→ **Work to be completed**
Repeat exactly the lines of the listing below, please, starting with the first and ending with the line containing "return Vector(((px - 1280)"; leave out the rest.

-- begin --

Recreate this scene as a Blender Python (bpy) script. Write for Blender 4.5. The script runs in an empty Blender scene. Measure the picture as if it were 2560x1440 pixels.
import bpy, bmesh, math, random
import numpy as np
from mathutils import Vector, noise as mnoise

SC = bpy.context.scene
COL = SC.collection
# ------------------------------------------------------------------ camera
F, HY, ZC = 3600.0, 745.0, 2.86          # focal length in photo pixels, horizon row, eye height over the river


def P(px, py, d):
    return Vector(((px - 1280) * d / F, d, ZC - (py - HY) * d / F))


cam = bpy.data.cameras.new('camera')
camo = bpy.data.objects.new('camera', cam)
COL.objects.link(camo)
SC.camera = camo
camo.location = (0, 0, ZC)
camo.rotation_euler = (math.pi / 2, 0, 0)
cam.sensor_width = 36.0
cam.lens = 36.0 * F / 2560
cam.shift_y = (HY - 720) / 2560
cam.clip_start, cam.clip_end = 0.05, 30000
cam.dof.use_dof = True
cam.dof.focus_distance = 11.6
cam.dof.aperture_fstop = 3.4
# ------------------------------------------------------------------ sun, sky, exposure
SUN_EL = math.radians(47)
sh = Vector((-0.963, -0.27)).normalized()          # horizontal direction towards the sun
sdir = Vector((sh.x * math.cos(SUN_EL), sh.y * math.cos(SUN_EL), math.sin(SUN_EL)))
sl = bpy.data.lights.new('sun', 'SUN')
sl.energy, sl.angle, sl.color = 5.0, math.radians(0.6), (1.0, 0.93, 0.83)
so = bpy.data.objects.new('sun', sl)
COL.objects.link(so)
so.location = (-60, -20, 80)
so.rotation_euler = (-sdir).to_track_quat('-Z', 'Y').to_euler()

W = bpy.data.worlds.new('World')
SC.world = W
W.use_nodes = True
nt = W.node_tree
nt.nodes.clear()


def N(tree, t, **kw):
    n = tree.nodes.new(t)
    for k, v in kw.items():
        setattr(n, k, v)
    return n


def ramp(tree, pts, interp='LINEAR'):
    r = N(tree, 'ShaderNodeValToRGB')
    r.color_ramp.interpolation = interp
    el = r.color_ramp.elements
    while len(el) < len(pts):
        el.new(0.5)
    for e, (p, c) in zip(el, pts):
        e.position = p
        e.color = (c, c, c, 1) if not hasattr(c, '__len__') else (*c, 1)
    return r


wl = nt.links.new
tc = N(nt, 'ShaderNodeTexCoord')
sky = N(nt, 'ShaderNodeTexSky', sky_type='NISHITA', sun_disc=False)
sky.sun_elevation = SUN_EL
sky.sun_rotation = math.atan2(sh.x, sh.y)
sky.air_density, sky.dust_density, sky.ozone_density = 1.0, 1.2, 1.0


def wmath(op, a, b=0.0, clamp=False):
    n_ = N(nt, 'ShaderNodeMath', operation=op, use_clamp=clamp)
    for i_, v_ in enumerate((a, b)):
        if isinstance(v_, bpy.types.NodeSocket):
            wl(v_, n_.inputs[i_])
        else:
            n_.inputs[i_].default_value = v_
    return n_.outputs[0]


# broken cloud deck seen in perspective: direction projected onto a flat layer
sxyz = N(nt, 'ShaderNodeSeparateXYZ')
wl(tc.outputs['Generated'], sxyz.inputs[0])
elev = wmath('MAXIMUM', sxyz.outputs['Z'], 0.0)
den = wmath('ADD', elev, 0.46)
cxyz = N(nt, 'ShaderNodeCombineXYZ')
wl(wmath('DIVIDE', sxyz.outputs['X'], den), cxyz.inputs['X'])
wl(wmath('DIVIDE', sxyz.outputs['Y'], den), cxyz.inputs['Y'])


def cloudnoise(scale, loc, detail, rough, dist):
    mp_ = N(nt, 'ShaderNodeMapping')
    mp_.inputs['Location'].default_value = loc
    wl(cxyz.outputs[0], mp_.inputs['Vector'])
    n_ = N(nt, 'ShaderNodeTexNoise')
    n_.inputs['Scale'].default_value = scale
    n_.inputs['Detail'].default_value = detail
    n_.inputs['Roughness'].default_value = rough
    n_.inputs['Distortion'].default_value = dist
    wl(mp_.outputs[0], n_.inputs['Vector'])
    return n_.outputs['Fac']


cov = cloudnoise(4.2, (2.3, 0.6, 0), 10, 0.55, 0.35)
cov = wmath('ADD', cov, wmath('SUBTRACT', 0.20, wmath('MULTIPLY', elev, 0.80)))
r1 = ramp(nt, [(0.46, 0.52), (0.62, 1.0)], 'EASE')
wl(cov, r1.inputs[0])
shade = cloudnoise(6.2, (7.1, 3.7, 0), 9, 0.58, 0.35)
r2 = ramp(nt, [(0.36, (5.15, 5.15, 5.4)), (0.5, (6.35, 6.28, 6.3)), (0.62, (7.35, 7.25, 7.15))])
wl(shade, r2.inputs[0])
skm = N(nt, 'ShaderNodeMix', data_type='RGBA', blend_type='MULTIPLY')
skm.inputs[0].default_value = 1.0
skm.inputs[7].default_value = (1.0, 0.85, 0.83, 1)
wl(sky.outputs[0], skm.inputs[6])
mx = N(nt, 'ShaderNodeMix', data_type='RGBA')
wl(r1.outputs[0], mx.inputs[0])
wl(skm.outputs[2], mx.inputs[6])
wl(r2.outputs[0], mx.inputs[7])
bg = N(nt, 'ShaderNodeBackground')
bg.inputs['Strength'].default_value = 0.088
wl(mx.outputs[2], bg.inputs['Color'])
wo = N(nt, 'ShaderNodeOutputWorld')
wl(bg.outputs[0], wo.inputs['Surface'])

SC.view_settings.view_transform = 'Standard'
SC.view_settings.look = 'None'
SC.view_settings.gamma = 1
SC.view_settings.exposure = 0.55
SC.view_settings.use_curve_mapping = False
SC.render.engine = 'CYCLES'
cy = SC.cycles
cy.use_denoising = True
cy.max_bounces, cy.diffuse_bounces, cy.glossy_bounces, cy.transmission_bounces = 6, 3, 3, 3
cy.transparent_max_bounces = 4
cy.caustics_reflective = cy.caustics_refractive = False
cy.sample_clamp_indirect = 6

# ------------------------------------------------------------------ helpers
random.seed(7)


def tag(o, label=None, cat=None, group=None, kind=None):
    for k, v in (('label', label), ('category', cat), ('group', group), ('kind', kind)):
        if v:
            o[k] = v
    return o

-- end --

→ **Task output**
Recreate this scene as a Blender Python (bpy) script. Write for Blender 4.5. The script runs in an empty Blender scene. Measure the picture as if it were 2560x1440 pixels.
import bpy, bmesh, math, random
import numpy as np
from mathutils import Vector, noise as mnoise

SC = bpy.context.scene
COL = SC.collection
# ------------------------------------------------------------------ camera
F, HY, ZC = 3600.0, 745.0, 2.86          # focal length in photo pixels, horizon row, eye height over the river


def P(px, py, d):
    return Vector(((px - 1280) * d / F, d, ZC - (py - HY) * d / F))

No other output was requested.